Geef richting aan de uitvoering

Vervolgens kun je medewerkers wel op weg helpen bij de uitvoering. Tijdens ons laatste cultuurcafé hebben we bijvoorbeeld een stevig besluit gedeeld: tot 1 september werken alle interne medewerkers thuis (ons kantoor is ook gewoon dicht). En werken collega’s van sales, consultancy en succesmanagement zoveel mogelijk thuis. Dan is meteen de vraag: wat is zoveel mogelijk? Dat werken we uit in een aantal voorbeeldsituaties die een idee geven waar medewerkers prima mee uit de voeten kunnen. ‘Ik ben al zo lang niet bij een klant geweest en de klant wil mij ook graag weer eens zien’ (niet doen). ‘We hebben een escalatie bij de klant, en het voelt écht nodig om nu even lijfelijk aanwezig te zijn’ (wel doen).

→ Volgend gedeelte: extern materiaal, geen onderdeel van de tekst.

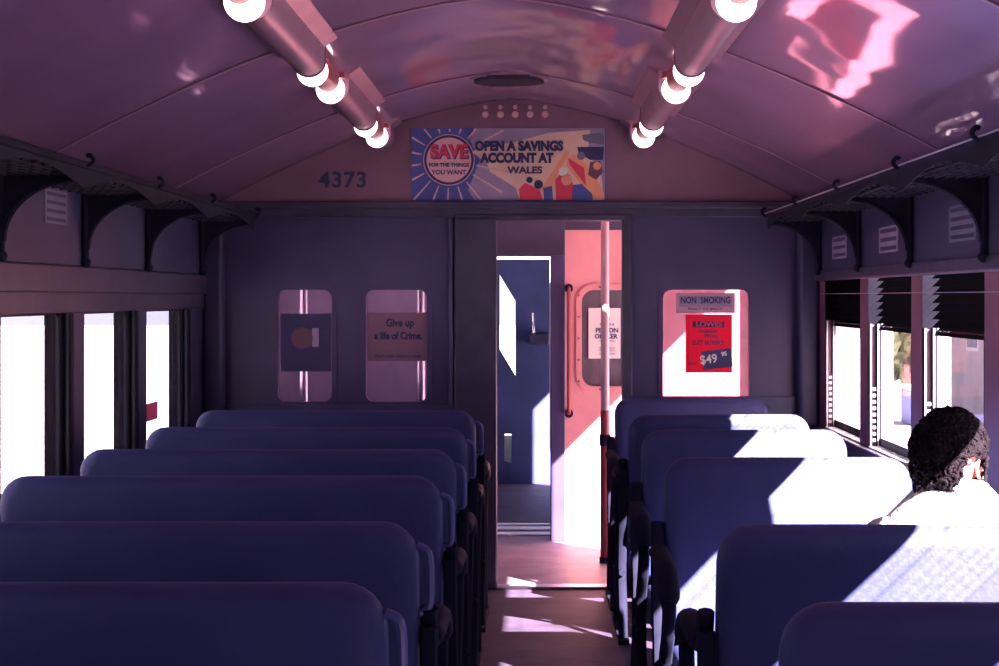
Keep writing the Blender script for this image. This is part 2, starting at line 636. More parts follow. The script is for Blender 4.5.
# ------------------------------------------------------------------ vestibule and gangway beyond the bulkhead
bm = bmesh.new()
box(bm, (XL-TW, DB+.03, -.08), (XR+TW, DP+.2, .0))
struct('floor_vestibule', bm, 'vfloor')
bm = bmesh.new()
box(bm, (OX0, DB-.03, 0), (OX1, DB+.06, .012))
struct('trim_threshold', bm, 'alu', bevel=.004)
bm = bmesh.new()
box(bm, (XL-TW, DB+.04, Z(.62)), (XR+TW, DP+.2, Z(.66)))
struct('ceiling_vestibule', bm, 'pink', smooth=False)
DY0, DY1 = 8.37, 9.70          # side doorways
DT = Z(.31)
bm = bmesh.new()
box(bm, (XR, DB+.04, 0), (XR+TW, DY0, Z(.62)))
box(bm, (XR, DY1, 0), (XR+TW, DP+.2, Z(.62)))
box(bm, (XR, DY0, DT), (XR+TW*.2, DY1, Z(.62)))
struct('wall_vestibule_right', bm, 'bulk', smooth=False)
bm = bmesh.new()
box(bm, (XL-TW, DB+.04, 0), (XL, DY0, Z(.62)))
box(bm, (XL-TW, DY1, 0), (XL, DP+.2, Z(.62)))
box(bm, (XL-TW, DY0, DT), (XL, DY1, Z(.62)))
struct('wall_vestibule_left', bm, 'bulk', smooth=False)
# left side door, closed, with a pane
bm = bmesh.new()
f = lambda u, v: (XL-.06, u, v)
ring_frame(bm, rrect(DY0, DY1, .0, DT, .01), rrect(DY0+.14, DY1-.14, Z(-.5), DT-.12, .05), f, (.03, 0, 0))
dr = struct('door_1', bm, 'bulk')
bm = bmesh.new()
box(bm, (XL-.048, DY0+.13, Z(-.51)), (XL-.044, DY1-.13, DT-.11))
obj('glass_pane', bm, 'glass', dr, smooth=False)
bm = bmesh.new()
tube(bm, [(XL-.03, DY0+.08, .95), (XL+.01, DY0+.08, .95), (XL+.01, DY0+.08, 1.2), (XL-.03, DY0+.08, 1.2)], .01)
obj('door_handle', bm, 'chrome', dr)

# partition at the end of the vestibule
PX1 = .179                      # right of this is the pink panel
GX0, GX1 = -.47, .095           # gangway opening
GT = Z(.235)
PWz0, PWz1 = Z(-.515), Z(.04)
bm = bmesh.new()
box(bm, (PX1, DP, 0), (XR, DP+.05, PWz0))
box(bm, (PX1, DP, PWz1), (XR, DP+.05, Z(.62)))
box(bm, (PX1, DP, PWz0), (.275, DP+.05, PWz1))
box(bm, (.66, DP, PWz0), (XR, DP+.05, PWz1))
for (cx_, cz, sx_, sz) in ((.275, PWz0, 1, 1), (.66, PWz0, -1, 1), (.275, PWz1, 1, -1), (.66, PWz1, -1, -1)):
    r = .07
    pts = [(cx_, cz)]+[(cx_+sx_*(r-r*math.sin(PI/2*k/6)), cz+sz*(r-r*math.cos(PI/2*k/6))) for k in range(7)]
    prism(bm, pts, lambda u, v: (u, DP, v), (0, .05, 0))
struct('wall_vestibule_end_right', bm, 'pink', smooth=False)
bm = bmesh.new()
box(bm, (XL, DP, 0), (GX0-.08, DP+.05, Z(.62)))
struct('wall_vestibule_end_left', bm, 'vwall', smooth=False)
bm = bmesh.new()
box(bm, (PX1, DP-.03, Z(.386)), (XR, DP, Z(.62)))
box(bm, (GX0, DP-.05, GT), (PX1, DP-.021, Z(.62)))
struct('trim_vestibule_header', bm, 'dark', bevel=.004)
bm = bmesh.new()
box(bm, (GX0-.08, DP-.02, 0), (GX0, DP+.12, Z(.62)))
box(bm, (GX1, DP-.02, 0), (PX1, DP+.12, Z(.62)))
box(bm, (GX0, DP-.02, GT), (GX1, DP+.12, Z(.62)))
struct('trim_gangway_doorway', bm, 'bulk', bevel=.006)
wn += 1
root = bpy.data.objects.new('window_%d' % wn, None)
C.objects.link(root)
root['kind'] = 'structure'
bm = bmesh.new()
ring_frame(bm, rrect(.242, .693, PWz0-.033, PWz1+.033, .10), rrect(.274, .661, PWz0-.001, PWz1+.001, .07), lambda u, v: (u, DP-.01, v), (0, .01, 0))
fr = obj('window_frame', bm, 'pink', root)
bm = bmesh.new()
for k in range(5):
    z = PWz0+.03+(PWz1-PWz0-.06)*k/4
    for x in (.258, .677):
        bmesh.ops.create_icosphere(bm, subdivisions=2, radius=.006, matrix=Matrix.Translation((x, DP-.011, z)))
for x in (.38, .55):
    for z in (PWz0-.017, PWz1+.017):
        bmesh.ops.create_icosphere(bm, subdivisions=2, radius=.006, matrix=Matrix.Translation((x, DP-.011, z)))
obj('screw', bm, 'dark', fr)
bm = bmesh.new()
box(bm, (.27, DP+.02, PWz0-.005), (.665, DP+.024, PWz1+.005))
obj('glass_pane', bm, 'dglass', root, smooth=False)
# dark backing beyond the pane (end locker of the carriage)
bm = bmesh.new()
box(bm, (PX1, DP+.17, 0), (XR, DP+.2, Z(.62)))
struct('wall_carriage_end_right', bm, 'dado', smooth=False)
bm = bmesh.new()
box(bm, (XL, DP+.17, 0), (GX0-.02, DP+.2, Z(.62)))
struct('wall_carriage_end_left', bm, 'dado', smooth=False)
bm = bmesh.new()
box(bm, (GX0-.02, DP+.12, GT), (PX1, DP+.2, Z(.62)))
struct('wall_carriage_end_upper', bm, 'dado', smooth=False)

# gangway plate and diaphragm between the two cars
bm = bmesh.new()
box(bm, (GX0-.1, DP+.2, -.06), (.28, 10.72, -.004))
struct('floor_gangway', bm, 'dado', smooth=False)
bm = bmesh.new()
for a, b in ((DP+.24, DP+.36), (DP+.46, DP+.60), (DP+.68, DP+.76)):
    box(bm, (GX0-.06, a, -.004), (.24, b, .006))
struct('trim_gangway_sun_bars', bm, 'reveal', smooth=False)  # pale bars stand in for sunlight stripes across the gangway floor
bm = bmesh.new()
box(bm, (GX0-.16, DP+.2, 0), (GX0-.12, 10.6, Z(.30)))
struct('wall_gangway', bm, 'dado', smooth=False)

# next car: end vestibule with open right side, partition, then a corridor
N0, N1, N2 = 10.75, 12.95, 17.5
bm = bmesh.new()
box(bm, (XL-TW, N0, -.08), (XR+TW, N2, .0))
struct('floor_next_car', bm, 'floor', smooth=False)
bm = bmesh.new()
box(bm, (XL-TW, N0, Z(.62)), (XR+TW, N2, Z(.66)))
struct('ceiling_next_car', bm, 'bluewall', smooth=False)
bm = bmesh.new()
box(bm, (GX0-.5, N0, 0), (GX0, N0+.05, Z(.62)))
box(bm, (XL-TW, N0, 0), (GX0-.5, N0+.05, Z(.62)))
box(bm, (.12, N0, 0), (XR+TW, N0+.05, Z(.62)))
box(bm, (GX0, N0, Z(.25)), (.12, N0+.05, Z(.62)))
struct('wall_next_car_end', bm, 'bluewall', smooth=False)
bm = bmesh.new()
box(bm, (GX0, N0-.03, Z(.235)), (.12, N0, Z(.25)))
box(bm, (.098, N0-.02, 0.45), (.106, N0, Z(.25)))
struct('trim_next_car_lit_edge', bm, 'reveal', smooth=False)  # pale strips stand in for skylight catching the lintel and jamb
bm = bmesh.new()
for a, b in ((N0, 11.32), (12.55, 13.3), (14.1, 14.6), (15.4, 15.9), (16.7, N2)):
    box(bm, (XR, a, 0), (XR+TW, b, Z(.62)))
box(bm, (XR, N0, 0), (XR+TW, N2, .02))
for a, b in ((13.3, 14.1), (14.6, 15.4), (15.9, 16.7)):
    box(bm, (XR, a, 0), (XR+TW, b, Z(-.62)))
    box(bm, (XR, a, Z(.2)), (XR+TW, b, Z(.62)))
struct('wall_next_car_right', bm, 'bluewall', smooth=False)
bm = bmesh.new()
for a, b in ((N0, 11.32), (12.55, 13.3), (14.1, 14.6), (15.4, N2)):
    box(bm, (XL-TW, a, 0), (XL, b, Z(.62)))
box(bm, (XL-TW, N0, 0), (XL, N2, Z(-.62)))
box(bm, (XL-TW, N0, Z(.2)), (XL, N2, Z(.62)))
struct('wall_next_car_left', bm, 'bluewall', smooth=False)
bm = bmesh.new()
def nx(px, py_):
    return ((px-534)*N1/F_PX, EYE+(297-py_)*N1/F_PX)
box(bm, (-.065, N1, 0), (XR, N1+.05, Z(.62)))
box(bm, (XL, N1, 0), (nx(499.5, 0)[0], N1+.05, Z(.62)))
xa, xb, xc = nx(499.5, 0)[0], nx(515.5, 0)[0], -.065
fN = lambda u, v: (u, N1, v)
box(bm, (xa, N1, Z(.17)), (xc, N1+.05, Z(.62)))
box(bm, (xb, N1, 0), (xc, N1+.05, Z(.17)))
prism(bm, [nx(499.5, 274), nx(515.5, 301), (xb, Z(.17)), (xa, Z(.17))], fN, (0, .05, 0))
prism(bm, [nx(499.5, 349), nx(515.5, 376), nx(515.5, 434), nx(499.5, 434)], fN, (0, .05, 0))
box(bm, (xa, N1, 0), (nx(504.5, 0)[0], N1+.05, nx(0, 434)[1]))
box(bm, (nx(511.5, 0)[0], N1, 0), (xb, N1+.05, nx(0, 434)[1]))
prism(bm, [nx(504.5, 461), nx(511.5, 463), (nx(511.5, 0)[0], 0), (nx(504.5, 0)[0], 0)], fN, (0, .05, 0))
struct('wall_next_car_partition', bm, 'bluewall', smooth=False)  # slanted holes added so daylight behind stands in for sunlit patches
bm = bmesh.new()
box(bm, (-.12, N2, 0), (XR, N2+.05, Z(.62)))
box(bm, (XL, N2, 0), (-.55, N2+.05, Z(.62)))
struct('wall_next_car_back', bm, 'dado', smooth=False)  # gap left open so daylight reaches the partition's holes

# small box on the far partition
t = thing('wall_box', 'small dark box fixed on the blue partition of the next carriage', 'box')
bm = bmesh.new()
box(bm, (-.03, N1-.12, Z(-.36)), (.115, N1, Z(-.27)))
obj('box_body', bm, 'dark', t, bevel=.01)
bm = bmesh.new()
tube(bm, smooth_path([(.0, N1-.06, Z(-.27)), (-.005, N1-.06, Z(-.2)), (-.01, N1-.06, Z(-.12))]), [.012]*6+[.008]*7)
obj('lever', bm, 'chrome', t)

# ------------------------------------------------------------------ poles in the vestibule
def grab_pole(x, y, label, grp=None, m='pole', r=.022):
    t = thing('grab_pole', label, 'pole', (x, y, 0), 0, grp)
    bm = bmesh.new()
    tube(bm, [(0, 0, .0), (0, 0, Z(.62))], r, 16)
    obj('pole', bm, m, t)
    for z0, z1 in ((0, .03), (Z(.60), Z(.62)), (.62, .68)):
        bm = bmesh.new()
        tube(bm, [(0, 0, z0), (0, 0, z1)], r*1.35, 16)
        obj('collar', bm, 'iron' if m == 'pole' else 'chrome', t)
    if m == 'pole':
        bm = bmesh.new()
        tube(bm, [(0, 0, .03), (0, 0, Z(-.60))], r*1.12, 16)
        obj('pole_sleeve', bm, 'collar', t)
    return t
grab_pole(.376, 9.1, 'pinkish grab pole standing in the doorway at the end of the aisle')
grab_pole(-1.218, 9.1, 'shiny vertical pole seen through the leftmost end window', m='chrome')
grab_pole(-.598, 9.1, 'shiny vertical pole seen through the window with the crime sticker', m='chrome')

# handrail on the edge of the gangway doorway
t = thing('door_rail', 'long vertical handrail fixed beside the gangway doorway on the pink partition', 'handrail')
bm = bmesh.new()
tube(bm, smooth_path([(.20, DP, Z(.05)), (.20, DP-.05, Z(.045)), (.20, DP-.055, Z(0)), (.20, DP-.055, Z(-.3)), (.20, DP-.055, Z(-.62)), (.20, DP-.05, Z(-.66)), (.20, DP, Z(-.67))]), .011)
obj('rail', bm, 'collar', t)
for z in (Z(.05), Z(-.67)):
    bm = bmesh.new()
    tube(bm, [(.20, DP, z), (.20, DP-.012, z)], .026, 14)
    obj('rail_flange', bm, 'iron', t)

# ------------------------------------------------------------------ seats
def slab(bm, w0, w1, h, th, r, rb, tilt_m):
    """upholstered panel: outline in x and height, thickness along y, soft edges."""
    prof = [(0, .45), (.18, .16), (.42, .03), (.5, 0)]
    th2 = th/2
    def ring(inset, y):
        pts = rrect(w0+inset, w1-inset, inset, h-inset, max(r-inset, .01), 6, max(rb-inset, .008))
        return [bm.verts.new(tilt_m @ Vector((u, y, v))) for u, v in pts]
    e = min(.035, th*.42)
    rings = [ring(e*1.0, -th2), ring(e*.45, -th2+e*.18), ring(e*.12, -th2+e*.5), ring(0, -th2+e), ring(0, th2-e), ring(e*.12, th2-e*.5), ring(e*.45, th2-e*.18), ring(e, th2)]
    n = len(rings[0])
    for a, b in zip(rings, rings[1:]):
        for k in range(n):
            bm.faces.new((a[k], a[(k+1) % n], b[(k+1) % n], b[k]))
    bm.faces.new(rings[0][::-1])
    bm.faces.new(rings[-1])

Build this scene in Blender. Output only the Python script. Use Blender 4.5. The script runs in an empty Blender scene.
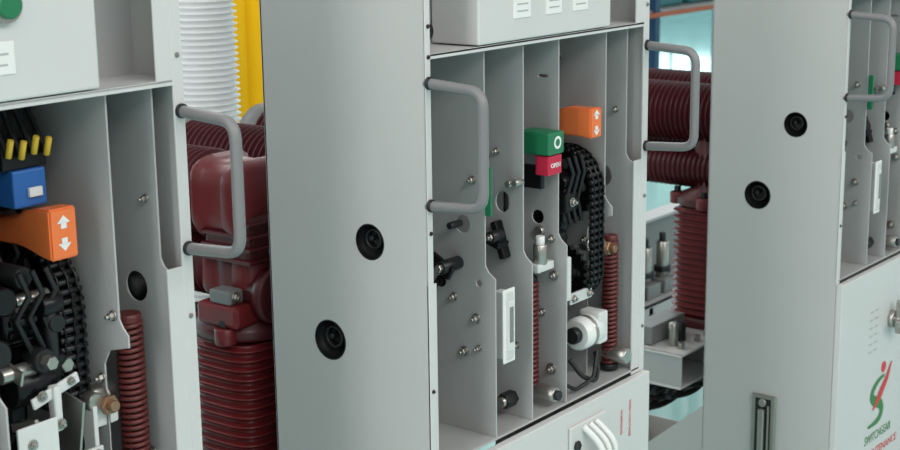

Natuurlijk overleggen we over sommige onderwerpen met onze medewerkers. Dat doen we dan niet in een ondernemingsraad, maar in een Raad van Inspiratie. Maar altijd geldt: de directie neemt de besluiten. Daardoor kunnen we als bedrijf supersnel inspelen op welke ontwikkeling dan ook, én  geven we onze medewerkers duidelijkheid. Dat medewerkers niet meebeslissen, maar wél meedenken, wordt gewaardeerd: onze medewerkerstevredenheid is al jaren enorm hoog. Logisch ook. Medewerkers – zeker jonge collega’s zoals bij ons – willen geen gedoe. Ze willen dóórrrr. Net als wij.